Monday, 17 Jun 2024

CNN Is Criticized for Hiring Trump Administration Aide as a Political Editor

Sarah Isgur Flores, a Republican spokeswoman who worked most recently for the Justice Department, has been hired by CNN to help with the network’s political coverage, propelling a Trump administration official directly into a news role for a top cable network.

Her hiring as a “political editor,” not a commentator, led to internal and external criticism of CNN for placing a Republican political operative in a position to help guide daily political coverage, including 2020 presidential campaign news.

In an internal memo on Wednesday announcing the hire, CNN’s Washington bureau chief, Sam Feist, said Ms. Isgur would spend the first few months getting to know CNN, and then “play a coordinating role” in covering politics.

“We’re thrilled that Sarah is coming to CNN,” Mr. Feist wrote. “She brings a wealth of government, political, communications and legal experience to our team.”

Ms. Isgur recently worked as a spokeswoman for the Justice Department, including for Jeff Sessions, the former attorney general whom President Trump fired in November, and for Rod J. Rosenstein, the deputy attorney general who has overseen the special counsel’s Russia investigation. She sent a goodbye email from her Justice Department account on Friday.
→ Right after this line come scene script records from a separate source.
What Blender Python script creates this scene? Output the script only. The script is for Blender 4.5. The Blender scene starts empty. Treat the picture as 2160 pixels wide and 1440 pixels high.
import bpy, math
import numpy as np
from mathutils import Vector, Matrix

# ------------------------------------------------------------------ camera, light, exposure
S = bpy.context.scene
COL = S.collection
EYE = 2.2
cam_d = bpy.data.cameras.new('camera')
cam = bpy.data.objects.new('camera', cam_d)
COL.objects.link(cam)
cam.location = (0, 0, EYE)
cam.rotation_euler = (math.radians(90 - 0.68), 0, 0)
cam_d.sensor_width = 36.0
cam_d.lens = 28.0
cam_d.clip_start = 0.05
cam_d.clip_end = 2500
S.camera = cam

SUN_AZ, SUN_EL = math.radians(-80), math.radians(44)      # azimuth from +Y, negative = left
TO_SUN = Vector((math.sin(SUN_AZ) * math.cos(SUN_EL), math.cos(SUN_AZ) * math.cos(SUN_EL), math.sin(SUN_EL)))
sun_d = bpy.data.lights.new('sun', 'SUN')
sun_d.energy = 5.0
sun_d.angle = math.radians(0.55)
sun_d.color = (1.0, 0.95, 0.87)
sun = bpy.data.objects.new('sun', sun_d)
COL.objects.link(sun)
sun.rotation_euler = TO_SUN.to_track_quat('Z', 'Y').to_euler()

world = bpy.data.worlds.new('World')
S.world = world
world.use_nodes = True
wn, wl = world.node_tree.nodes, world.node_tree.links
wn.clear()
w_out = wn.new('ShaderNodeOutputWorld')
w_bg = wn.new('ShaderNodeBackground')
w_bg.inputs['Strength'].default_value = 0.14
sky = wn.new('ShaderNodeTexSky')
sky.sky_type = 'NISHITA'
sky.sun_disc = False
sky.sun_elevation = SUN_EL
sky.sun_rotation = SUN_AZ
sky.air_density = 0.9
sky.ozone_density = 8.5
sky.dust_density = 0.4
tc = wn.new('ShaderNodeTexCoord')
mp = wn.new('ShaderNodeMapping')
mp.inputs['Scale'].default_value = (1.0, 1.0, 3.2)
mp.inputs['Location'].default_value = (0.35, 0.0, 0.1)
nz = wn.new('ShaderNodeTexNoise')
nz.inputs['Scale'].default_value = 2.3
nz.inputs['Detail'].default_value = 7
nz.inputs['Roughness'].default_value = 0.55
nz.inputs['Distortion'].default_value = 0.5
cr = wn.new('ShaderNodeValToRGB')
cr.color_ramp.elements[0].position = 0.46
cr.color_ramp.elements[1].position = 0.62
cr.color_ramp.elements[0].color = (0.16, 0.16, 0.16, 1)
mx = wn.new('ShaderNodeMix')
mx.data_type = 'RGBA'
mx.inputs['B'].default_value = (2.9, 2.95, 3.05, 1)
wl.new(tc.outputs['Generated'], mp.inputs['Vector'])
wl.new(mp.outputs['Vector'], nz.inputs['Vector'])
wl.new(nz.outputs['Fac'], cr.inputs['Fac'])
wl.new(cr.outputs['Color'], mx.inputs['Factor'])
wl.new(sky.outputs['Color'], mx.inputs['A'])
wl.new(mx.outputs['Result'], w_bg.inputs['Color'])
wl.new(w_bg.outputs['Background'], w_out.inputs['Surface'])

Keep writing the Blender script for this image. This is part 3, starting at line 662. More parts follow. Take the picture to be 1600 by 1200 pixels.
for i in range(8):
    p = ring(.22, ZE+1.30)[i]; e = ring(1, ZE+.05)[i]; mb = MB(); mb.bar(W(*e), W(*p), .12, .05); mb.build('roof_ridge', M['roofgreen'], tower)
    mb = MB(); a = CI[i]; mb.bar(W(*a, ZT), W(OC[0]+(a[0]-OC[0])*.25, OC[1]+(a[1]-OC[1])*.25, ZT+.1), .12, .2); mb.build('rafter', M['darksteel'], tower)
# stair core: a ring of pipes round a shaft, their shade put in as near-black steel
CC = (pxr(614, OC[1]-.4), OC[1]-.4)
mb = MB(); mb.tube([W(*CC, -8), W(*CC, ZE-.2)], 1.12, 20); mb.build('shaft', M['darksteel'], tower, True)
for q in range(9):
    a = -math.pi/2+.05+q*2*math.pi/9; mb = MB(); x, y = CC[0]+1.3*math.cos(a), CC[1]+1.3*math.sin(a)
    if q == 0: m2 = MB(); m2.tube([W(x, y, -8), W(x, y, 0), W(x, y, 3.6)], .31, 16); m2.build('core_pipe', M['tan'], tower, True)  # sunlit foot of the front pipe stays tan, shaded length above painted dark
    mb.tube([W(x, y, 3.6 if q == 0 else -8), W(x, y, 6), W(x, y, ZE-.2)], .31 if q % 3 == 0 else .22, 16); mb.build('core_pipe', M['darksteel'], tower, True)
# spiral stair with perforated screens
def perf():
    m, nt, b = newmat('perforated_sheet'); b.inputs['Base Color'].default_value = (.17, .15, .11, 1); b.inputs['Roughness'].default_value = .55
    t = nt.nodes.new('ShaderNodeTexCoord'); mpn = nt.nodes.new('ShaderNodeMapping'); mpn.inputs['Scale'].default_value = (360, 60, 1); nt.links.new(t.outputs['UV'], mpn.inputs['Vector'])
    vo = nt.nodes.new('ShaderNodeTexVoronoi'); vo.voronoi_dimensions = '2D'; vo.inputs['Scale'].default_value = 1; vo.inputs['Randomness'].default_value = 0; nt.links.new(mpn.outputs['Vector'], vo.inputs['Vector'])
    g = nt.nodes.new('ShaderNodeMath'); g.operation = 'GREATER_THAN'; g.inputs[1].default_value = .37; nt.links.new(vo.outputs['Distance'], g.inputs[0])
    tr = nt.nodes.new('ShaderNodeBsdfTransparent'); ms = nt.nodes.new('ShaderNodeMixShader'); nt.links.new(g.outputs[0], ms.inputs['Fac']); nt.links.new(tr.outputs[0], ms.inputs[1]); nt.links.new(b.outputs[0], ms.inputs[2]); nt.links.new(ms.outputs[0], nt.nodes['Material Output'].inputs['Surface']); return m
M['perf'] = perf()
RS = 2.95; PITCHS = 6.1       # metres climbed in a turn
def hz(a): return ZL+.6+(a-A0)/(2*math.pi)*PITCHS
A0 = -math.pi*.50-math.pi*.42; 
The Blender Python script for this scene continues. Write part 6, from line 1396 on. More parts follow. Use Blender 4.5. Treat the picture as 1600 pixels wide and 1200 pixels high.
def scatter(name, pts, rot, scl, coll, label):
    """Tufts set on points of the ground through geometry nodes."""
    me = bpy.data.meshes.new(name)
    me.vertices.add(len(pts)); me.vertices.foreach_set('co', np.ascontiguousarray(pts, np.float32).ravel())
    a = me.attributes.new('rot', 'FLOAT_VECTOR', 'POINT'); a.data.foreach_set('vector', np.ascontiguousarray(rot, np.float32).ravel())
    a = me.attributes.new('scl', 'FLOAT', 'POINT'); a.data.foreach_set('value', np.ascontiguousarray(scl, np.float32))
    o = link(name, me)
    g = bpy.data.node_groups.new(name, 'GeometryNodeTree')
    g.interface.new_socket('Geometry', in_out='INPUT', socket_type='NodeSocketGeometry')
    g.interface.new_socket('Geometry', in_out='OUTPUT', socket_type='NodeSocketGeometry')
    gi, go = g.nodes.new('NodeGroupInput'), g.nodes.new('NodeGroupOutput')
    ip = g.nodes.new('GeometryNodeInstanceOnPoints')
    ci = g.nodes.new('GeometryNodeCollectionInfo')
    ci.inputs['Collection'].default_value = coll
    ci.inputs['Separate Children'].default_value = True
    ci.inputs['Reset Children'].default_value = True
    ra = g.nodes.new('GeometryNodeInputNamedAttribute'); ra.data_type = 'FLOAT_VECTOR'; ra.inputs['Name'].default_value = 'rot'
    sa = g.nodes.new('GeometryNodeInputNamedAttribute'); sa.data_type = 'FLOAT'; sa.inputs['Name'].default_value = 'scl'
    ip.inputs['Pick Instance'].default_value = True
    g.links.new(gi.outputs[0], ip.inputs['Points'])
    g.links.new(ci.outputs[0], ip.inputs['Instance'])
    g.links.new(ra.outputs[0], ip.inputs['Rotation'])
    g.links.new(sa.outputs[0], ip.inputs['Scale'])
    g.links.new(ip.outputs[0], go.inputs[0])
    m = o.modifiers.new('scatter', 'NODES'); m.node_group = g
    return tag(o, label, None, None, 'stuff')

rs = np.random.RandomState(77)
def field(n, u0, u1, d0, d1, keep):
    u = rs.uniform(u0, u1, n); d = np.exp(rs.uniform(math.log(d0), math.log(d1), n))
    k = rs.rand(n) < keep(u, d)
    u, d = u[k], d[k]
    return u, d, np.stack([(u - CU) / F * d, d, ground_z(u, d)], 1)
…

She previously worked as a deputy campaign manager for Carly Fiorina, a Republican who ran for president during the 2016 election.

Ms. Isgur was critical of Mr. Trump during the 2016 primaries and has also been critical of CNN, including complaining that the network was excluding Ms. Fiorina from a presidential debate. And years ago she retweeted a comment from a conservative news outlet that referred to her new employer as the “Clinton News Network.”

Mr. Feist’s memo on Wednesday came after a flurry of concern — and in some cases, deep frustration — voiced by members of the network’s political staff, according to two people familiar with the complaints. The memo was co-signed by two senior CNN executives, David Chalian and Virginia Moseley.

CNN has previously showed a willingness to hire employees from conservative-leaning news outlets and organizations, arguing that ideological diversity is helpful in ensuring robust coverage. Kaitlan Collins, one of the network’s rising star White House correspondents, was hired from The Daily Caller in 2017.

But the network is a frequent target of Mr. Trump and his allies, and its journalists have faced threats of physical violence, including a pipe bomb mailed to its Manhattan headquarters last year.

Frank Sesno, a former CNN White House correspondent who now works as the director of George Washington University’s School of Media and Public Affairs, said that there had long been a “revolving door” between politics and news outlets. But political aides typically have a “cooling-off period” between jobs and Ms. Isgur’s quick transition is unusual, he added.

He said CNN should clarify what Ms. Isgur’s role would be. “It’s one thing if you have somebody on staff whom you can consult, and it’s another thing if they are editing your copy,” he said. “Pretty big difference.”

CNN declined to comment on Wednesday. The memo from Mr. Feist said that Ms. Isgur would help “organize and communicate between news gathering, digital and television” arms of the network, which has a sprawling news operation.

Ms. Isgur did not respond to an email and a phone request for comment.

Some prominent journalists have forged careers in news after working in politics, including George Stephanopoulos, who was hired as a contributing correspondent for ABC News in 1996 after serving as one of President Bill Clinton’s closest advisers.

His move from the Clinton White House to ABC News — initially as a partisan member of a Sunday political panel, who would also do some reporting — raised hackles inside and outside the network at the time. He has since risen to become the network’s chief anchor and a host of “Good Morning America.”

And the road from political strategist to political pundit is well traveled on both sides of the aisle.

After Karl Rove left President George W. Bush’s administration, he joined Fox News as an analyst. David Axelrod, the chief political strategist for both of President Barack Obama’s campaigns, was hired by NBC News as an analyst in 2013, and has since moved to CNN.

More recently, in 2016, CNN announced that it had hired Corey Lewandowski as a paid contributor, days after Mr. Lewandowski was fired as a campaign manager for Mr. Trump. He later resigned. The network also severed ties with Donna Brazile, a veteran Democratic operative turned analyst, after it emerged that she had shared questions from a CNN-sponsored event with friends on Hillary Clinton’s campaign.

But Ms. Isgur is joining the network as a political editor, not a pundit, and departing an administration in which the president routinely criticizes the news media, including CNN.

Mr. Sesno said the “hostile environment” had created an additional perceptual problem.

“To bring someone from that administration requires a clear statement that that person does not share that disdain for the industry they are entering,” he said. “And that their real commitment is to journalism, truth and the public.”